-- Scene modeling code data --
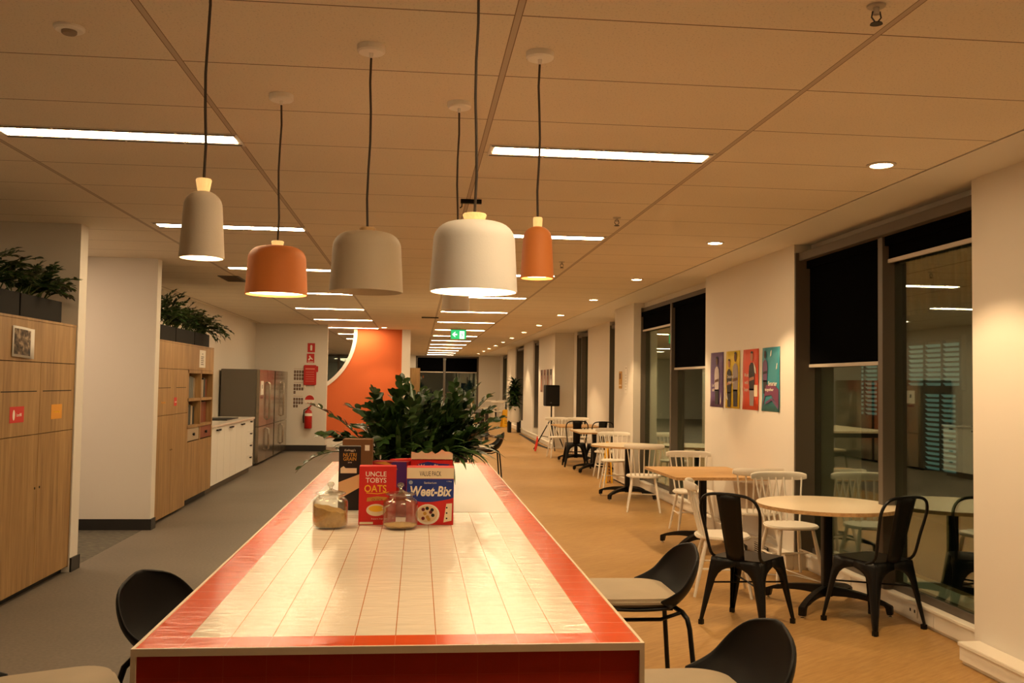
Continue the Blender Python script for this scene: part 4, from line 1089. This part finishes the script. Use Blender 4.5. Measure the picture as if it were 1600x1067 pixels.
def tolix(label, x, y, rz, group='black metal cafe chairs'):
    o = thing('metal_chair', label, 'chair', (x, y, 0), rz, group)
    MB().slab(rrect(.35, .35, .06, 6), .432, .44).build('seat', BLACKM, o, smooth=True, bevel=.0035, ang=50)
    # four pressed legs, each with the half arches beside it
    def hw(z): return .172 + (.436 - z) / .436 * .060
    zt, za = .436, .385
    inner = []
    prof = [(0, .024), (.06, .030), (.2, .046), (.30, .058), (.335, .072), (.36, .095), (.375, .125)]
    for sx_ in (-1, 1):
        for sy_ in (-1, 1):
            q = MB()
            for axis in (0, 1):
                outer = [(0.0, z) for z in (0, .06, .12, .2, .3, .36, .40, zt)]
                rows = []
                for z in (0, .06, .12, .2, .27, .30, .335, .36, .375, za + .004, .41, zt):
                    d = None
                    for (z0, d0), (z1, d1) in zip(prof, prof[1:]):
                        if z0 <= z <= z1: d = d0 + (d1 - d0) * (z - z0) / (z1 - z0)
                    if d is None: d = hw(z)
                    h_ = hw(z); r_c = .012
                    bul = .004 * math.sin(min(1, z / .4) * PI)
                    if axis == 0: rows.append([(sx_ * (h_ - .006), sy_ * h_, z), (sx_ * (h_ - d * .5), sy_ * (h_ + bul), z), (sx_ * (h_ - d), sy_ * (h_ - .003), z)])
                    else: rows.append([(sx_ * h_, sy_ * (h_ - .006), z), (sx_ * (h_ + bul), sy_ * (h_ - d * .5), z), (sx_ * (h_ - .003), sy_ * (h_ - d), z)])
                q.grid(rows)
            rows = [[(sx_ * (hw(z) - .006), sy_ * hw(z), z), (sx_ * hw(z), sy_ * (hw(z) - .006), z)] for z in (0, .1, .2, .3, .36, .40, zt)]
            q.grid(rows)
            h0 = hw(.0); q.box(min(sx_ * (h0 - .028), sx_ * (h0 - .002)), max(sx_ * (h0 - .028), sx_ * (h0 - .002)), min(sy_ * (h0 - .028), sy_ * (h0 - .002)), max(sy_ * (h0 - .028), sy_ * (h0 - .002)), 0, .03)
            q.build('leg', BLACKM, o, smooth=True, solid=.003, ang=35)
    q = MB(); z = .27; h_ = hw(z) - .012
    q.tube([(-h_, -h_, z), (h_, h_, z)], .006, 6); q.tube([(-h_, h_, z), (h_, -h_, z)], .006, 6); q.build('cross_brace', BLACKM, o, smooth=True)
    pts = []
    def P(x, z): return (x, -.168 - (z - .43) * .26 - .0, z)
    pts = [(-.168, -.10, .425), P(-.172, .47), P(-.19, .62), P(-.205, .74), P(-.195, .80), P(-.165, .838), P(-.11, .856), P(0, .862), P(.11, .856), P(.165, .838), P(.195, .80), P(.205, .74), P(.19, .62), P(.172, .47), (.168, -.10, .425)]
    pts = [Vector(p) for p in pts]
    sm = []
    for i in range(len(pts) - 1):
        a, b_ = pts[i], pts[i + 1]; a0 = pts[max(i - 1, 0)]; b1 = pts[min(i + 2, len(pts) - 1)]
        for k in range(4):
            t = k / 4; sm.append(.5 * ((2 * a) + (b_ - a0) * t + (2 * a0 - 5 * a + 4 * b_ - b1) * t * t + (3 * a - a0 - 3 * b_ + b1) * t ** 3))
    sm.append(pts[-1])
    MB().tube(sm, .010, 8).build('back_hoop', BLACKM, o, smooth=True)
    rows = []
    for k in range(11):
        z = .435 + (.858 - .435) * k / 10; w_ = .062 + .022 * k / 10
        rows.append([(u * w_, P(0, z)[1] - .012 * (1 - u * u) + .004, z) for u in (-1, -.5, 0, .5, 1)])
    MB().grid(rows).build('backrest', BLACKM, o, smooth=True, solid=.004)
    return o
T0 = tolix('black metal cafe chair left of the nearest round table, back toward us', 2.17, 6.02, -.80)
dup(T0, 'black metal cafe chair by the window, right of the nearest round table', (3.0, 5.96, 0), .36, 'black metal cafe chairs')
dup(T0, 'left of the two distant black metal chairs at the long oak table', (2.98, 17.6, 0), -.05, 'black metal cafe chairs')
dup(T0, 'right of the two distant black metal chairs at the long oak table', (3.38, 17.35, 0), .1, 'black metal cafe chairs')

TOPL = mat('laminate_cream', rgb(228, 212, 184), .32)
PLY = wood('ply_edge', rgb(150, 110, 66), rgb(184, 146, 98), rgb(204, 168, 120), sc=(20, 20, 40))
def pedestal(label, x, y, shape, size, topm, edgem, rz=0, brot=PI / 4, h=.725, nleg=4, spread=.44):
    o = thing('pedestal_table', label, 'table', (x, y, 0), rz)
    if shape == 'round': pl = [(size * math.cos(2 * PI * k / 72), size * math.sin(2 * PI * k / 72)) for k in range(72)]
    else: pl = rrect(size[0], size[1], .025, 4)
    MB().slab(pl, h - .026, h - .0015).build('tabletop', edgem, o, smooth=True, ang=50)
    t = MB().slab([(a * .9985, b_ * .9985) for a, b_ in pl], h - .0015, h).build('top_face', topm, o)
    MB().slab(rrect(.065, .065, .012, 4), .08, h - .035).build('column', BLACKM, o, smooth=True, ang=30)
    MB().box(-.16, .16, -.16, .16, h - .036, h - .026).build('top_plate', BLACKM, o)
    for k in range(nleg):
        M_ = Matrix.Rotation(brot + k * 2 * PI / nleg, 4, 'Z')
        up = []; lo = []
        for i in range(11):
            t = i / 10; r = .02 + (spread - .02) * t
            zu = .155 - .02 * t - .055 * t ** 3; zl = .085 + .012 * math.sin(PI * min(t * 1.2, 1)) - .02 * t ** 4
            up.append((r, zu)); lo.append((r, zl if t < .9 else .075))
        poly = up + [(spread + .012, .075), (spread + .012, .018), (spread - .02, .018), (spread - .03, .062)] + lo[::-1][1:]
        lg = MB().prism(poly, -.024, .024, M_).build('foot_arm', BLACKM, o, bevel=.004)
        p = M_ @ Vector((spread - .004, 0, 0))
        MB().lathe([(0, 0), (.016, 0), (.016, .008), (.006, .012), (.006, .02), (0, .02)], (p.x, p.y, 0), n=14).build('glide', CHROME, lg, smooth=True)
    return o
pedestal('round cream table with ply edge, the one nearest the camera', 2.90, 6.44, 'round', .485, TOPL, PLY)
pedestal('square oak-topped table below the colour posters', 2.735, 8.82, 'sq', (.86, 1.12), OAKT, PLY, .02, PI / 4 - .02)
pedestal('round cream table, second along the windows', 2.88, 12.72, 'round', .50, TOPL, PLY)
pedestal('white square table standing just beyond the second round table', 3.13, 16.45, 'sq', (.72, 1.2), TOPL, PLY, 0, PI / 4)
pedestal('long oak-topped table in front of the speaker stand', 3.16, 18.6, 'sq', (.86, 1.1), OAKT, PLY, 0, PI / 4, spread=.42)

# tall counter table beyond the island
o = thing('counter_table', 'tall counter table with pale top and black legs beyond the island', 'table', (.17, 13.6, 0))
MB().box(-.7, .7, 0, 2.6, .87, .9).build('tabletop', TOPL, o, bevel=.002)
for x in (-.6, .47):
    for y_ in (.05, 2.45): MB().box(x - .0, x + .09, y_, y_ + .09, 0, .87).build('leg', DARKWOOD, o, bevel=.002)
q = MB(); q.box(-.6, .55, .06, .12, .8, .87); q.box(-.6, .55, 2.46, 2.52, .8, .87); q.build('apron', DARKWOOD, o)
# dark table further back
o = thing('dark_table', 'black-framed low table standing on the oak floor past the counter table', 'table', (1.25, 25.5, 0))
MB().box(-.7, .66, 0, 3.4, .70, .74).build('tabletop', DARKWOOD, o, bevel=.003)
for x, y_ in ((-.66, .06), (.58, .02), (-.66, 3.26), (.58, 3.26), (.58, 1.6)): MB().box(x, x + .09, y_, y_ + .09, 0, .70).build('leg', DARKWOOD, o)
q = MB(); q.box(-.66, .66, .03, .09, .36, .44); q.box(.6, .66, .03, 3.3, .36, .44); q.build('rail', DARKWOOD, o)
o = thing('timber_partition', 'tall pale timber cabinet standing at the end of the orange wall', 'cabinet', (-.22, 28.0, 0))
MB().box(-.25, .27, 0, 1.2, .06, 1.96).build('body', OAK, o, bevel=.003); MB().box(-.24, .26, .03, 1.17, 0, .06).build('plinth', BLACKP, o)
o = thing('side_table', 'small dark side table with a white top among the far white chairs', 'table', (3.05, 40.2, 0))
MB().box(-.35, .35, -.3, .3, .45, .49).build('tabletop', TOPL, o); MB().box(-.3, .3, -.25, .25, .28, .45).build('apron', DARKWOOD, o)
for a, b_ in ((-1, -1), (-1, 1), (1, -1), (1, 1)): MB().box(a * .28 - .02, a * .28 + .02, b_ * .22 - .02, b_ * .22 + .02, 0, .28).build('leg', DARKWOOD, o)
tag(MB().slab(rrect(.32, .3, .04), 0, .86).build('waste_bin', BLACKP, loc=(3.45, 35.3, 0), bevel=.01), 'dark waste bin between the yellow sign and the far chairs', 'bin')

# ------------------------------------------------------------------ tall plant in white pot on black legs
o = thing('potted_plant', 'tall bushy plant in a white pot on black legs beside the far windows', 'plant', (3.04, 29.6, 0))
MB().lathe([(0, .33), (.21, .33), (.225, .36), (.20, .82), (.18, .83), (.17, .78), (0, .78)], n=32).build('pot', CHWHITE, o, smooth=True)
for a in (-1, 1):
    for b_ in (-1, 1): MB().box(a * .15 - .05, a * .15 + .05, b_ * .13 - .03, b_ * .13 + .03, 0, .37).build('leg', BLACKM, o)
MB().lathe([(0, .78), (.17, .78), (.17, .785), (0, .79)], n=24).build('soil', SOIL, o)
rn = random.Random(5); q = MB(); qs = MB()
for a, b_, hh in ((0, 0, 1.58), (.04, .03, 1.4), (-.06, -.04, 1.25)):
    qs.tube([(a * .3, b_ * .3, .77), (a, b_, hh)], .016, 7)
    for k in range(110):
        strap(q, (a, b_, hh - rn.uniform(0, .55)), rn.uniform(0, 2 * PI), rn.uniform(.1, 1.2), rn.uniform(.26, .40), .08, rn, rn.uniform(.9, 2.4))
qs.build('trunks', STEM, o, smooth=True); q.build('foliage', LEAF, o, smooth=True)

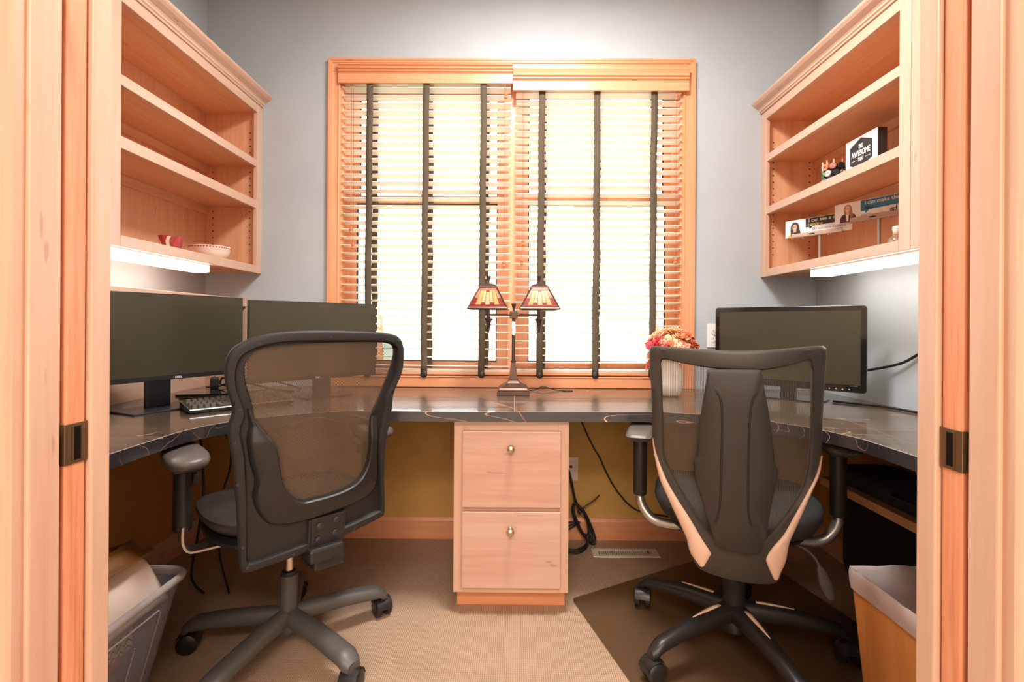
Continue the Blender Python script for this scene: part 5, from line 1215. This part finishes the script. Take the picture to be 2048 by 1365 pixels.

-- TASK --
Show, from the material above, each line that includes the string "this".

-- TASK RESULT --
Continue the Blender Python script for this scene: part 4, from line 1089. This part finishes the script. Use Blender 4.5. Measure the picture as if it were 1600x1067 pixels.
Continue the Blender Python script for this scene: part 5, from line 1215. This part finishes the script. Take the picture to be 2048 by 1365 pixels.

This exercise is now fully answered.